The youth took a telegram form, wrote a telegram — fourteen words — and handed the clerk 7d. The clerk gave him a sixpenny and a penny stamp to place on it. Then the journalist calmly struck out the last two words on the form, stuck the sixpenny stamp in the corner of the telegram transmission form, affixed the penny stamp to his letter and walked out of the office feeling that he had got tbe better of someone that time".

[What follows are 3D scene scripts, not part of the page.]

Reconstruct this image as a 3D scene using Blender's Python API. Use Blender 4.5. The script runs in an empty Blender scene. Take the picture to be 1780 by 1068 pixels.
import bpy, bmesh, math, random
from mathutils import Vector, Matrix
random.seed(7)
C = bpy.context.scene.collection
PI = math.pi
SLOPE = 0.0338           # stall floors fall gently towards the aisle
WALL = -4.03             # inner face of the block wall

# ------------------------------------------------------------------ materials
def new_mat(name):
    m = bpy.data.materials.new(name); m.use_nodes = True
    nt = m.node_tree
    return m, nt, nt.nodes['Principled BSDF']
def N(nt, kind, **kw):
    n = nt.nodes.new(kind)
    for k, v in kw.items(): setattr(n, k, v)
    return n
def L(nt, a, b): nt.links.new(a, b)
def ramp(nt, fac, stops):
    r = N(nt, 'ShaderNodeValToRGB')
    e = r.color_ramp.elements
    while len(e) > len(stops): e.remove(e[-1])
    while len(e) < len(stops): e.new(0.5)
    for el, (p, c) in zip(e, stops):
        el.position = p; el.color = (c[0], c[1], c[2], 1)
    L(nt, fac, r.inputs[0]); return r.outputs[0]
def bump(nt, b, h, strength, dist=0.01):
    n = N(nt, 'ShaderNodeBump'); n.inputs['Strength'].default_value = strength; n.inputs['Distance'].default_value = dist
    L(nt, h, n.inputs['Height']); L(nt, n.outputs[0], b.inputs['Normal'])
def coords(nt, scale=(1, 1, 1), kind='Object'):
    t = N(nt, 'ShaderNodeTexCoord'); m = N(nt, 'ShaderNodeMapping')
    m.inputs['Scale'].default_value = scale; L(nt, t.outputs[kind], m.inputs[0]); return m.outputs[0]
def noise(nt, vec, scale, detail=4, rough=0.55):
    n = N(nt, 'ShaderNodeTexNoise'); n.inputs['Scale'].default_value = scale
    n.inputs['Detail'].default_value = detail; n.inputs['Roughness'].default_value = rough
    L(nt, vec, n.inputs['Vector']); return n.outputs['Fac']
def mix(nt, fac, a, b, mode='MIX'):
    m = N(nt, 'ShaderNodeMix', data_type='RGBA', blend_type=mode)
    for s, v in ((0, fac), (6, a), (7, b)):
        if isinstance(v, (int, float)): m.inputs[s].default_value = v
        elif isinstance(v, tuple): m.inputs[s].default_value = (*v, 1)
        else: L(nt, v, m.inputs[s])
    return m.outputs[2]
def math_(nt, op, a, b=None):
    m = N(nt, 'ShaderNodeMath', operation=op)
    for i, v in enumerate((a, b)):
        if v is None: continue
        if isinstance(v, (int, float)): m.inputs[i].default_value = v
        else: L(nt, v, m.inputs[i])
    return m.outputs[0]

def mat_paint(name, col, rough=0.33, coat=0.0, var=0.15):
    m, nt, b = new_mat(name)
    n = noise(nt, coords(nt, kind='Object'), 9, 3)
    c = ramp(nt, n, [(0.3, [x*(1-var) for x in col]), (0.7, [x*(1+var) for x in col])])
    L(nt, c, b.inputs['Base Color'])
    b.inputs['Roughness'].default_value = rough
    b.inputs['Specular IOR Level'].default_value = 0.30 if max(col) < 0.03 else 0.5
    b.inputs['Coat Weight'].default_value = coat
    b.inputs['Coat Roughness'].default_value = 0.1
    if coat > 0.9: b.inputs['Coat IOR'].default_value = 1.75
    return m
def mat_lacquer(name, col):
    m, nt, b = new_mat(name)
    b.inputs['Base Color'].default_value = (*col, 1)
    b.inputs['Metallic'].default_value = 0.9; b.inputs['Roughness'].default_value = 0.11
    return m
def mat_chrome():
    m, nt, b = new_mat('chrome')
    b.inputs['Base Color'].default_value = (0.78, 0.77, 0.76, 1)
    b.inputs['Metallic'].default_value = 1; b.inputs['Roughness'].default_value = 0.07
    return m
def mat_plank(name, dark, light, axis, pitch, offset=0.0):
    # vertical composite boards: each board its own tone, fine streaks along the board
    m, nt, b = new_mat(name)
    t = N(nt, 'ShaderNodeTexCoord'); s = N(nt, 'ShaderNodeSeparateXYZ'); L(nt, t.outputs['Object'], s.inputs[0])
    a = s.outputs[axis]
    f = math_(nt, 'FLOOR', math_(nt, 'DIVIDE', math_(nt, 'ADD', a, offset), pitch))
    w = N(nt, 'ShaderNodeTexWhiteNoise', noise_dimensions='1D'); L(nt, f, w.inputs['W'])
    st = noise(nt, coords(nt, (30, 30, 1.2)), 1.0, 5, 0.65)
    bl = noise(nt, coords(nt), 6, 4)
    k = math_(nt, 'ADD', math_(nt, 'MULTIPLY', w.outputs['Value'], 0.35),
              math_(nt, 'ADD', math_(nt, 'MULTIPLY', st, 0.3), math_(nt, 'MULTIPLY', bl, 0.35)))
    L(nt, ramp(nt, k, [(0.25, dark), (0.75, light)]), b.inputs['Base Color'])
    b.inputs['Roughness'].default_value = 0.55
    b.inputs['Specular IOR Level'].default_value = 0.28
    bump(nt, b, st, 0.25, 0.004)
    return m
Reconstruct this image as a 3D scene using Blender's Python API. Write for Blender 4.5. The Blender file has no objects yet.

11. The Wellington (New Zealand) Post and Telegraph Office was destroyed by fire in April 28th 1887. The mails and a few telephones were saved but the telegraphic instruments were destroyed. The damage is estimated at £40,000 and the premises were not insured.

 

12. Hamilton Spectator 11 September 1863:

"An incident occurred on Tuesday in Ballarat which was promotive of a considerable amount of mirth in mining and stockbroking circles: A few days ago, says the Star, a sharebroking firm in this town took up the Daylesford Express and, observing an advertisement therein, to the following effect: "A wombat for sale, cheap" telegraphed that their firm would give £65 for it. On Tuesday morning a person arrived per coach from Daylesford and, having inquired for the office of Messrs ____ was directed to the place. On entering the office, the man laid a basket on the counter and exclaimed "I have brought you the wombat. Here it is - a fine large one". The sharebrokers were astounded. They had imagined that the advertisement had reference to a share for sale in the Wombat Gold Mining Company and had telegraphed for its purchase accordingly. An explanation ensued but the person who brought the live wombat insisted on the completion of the purchase and could not be chargrined at the ludicrous mistake which had been made".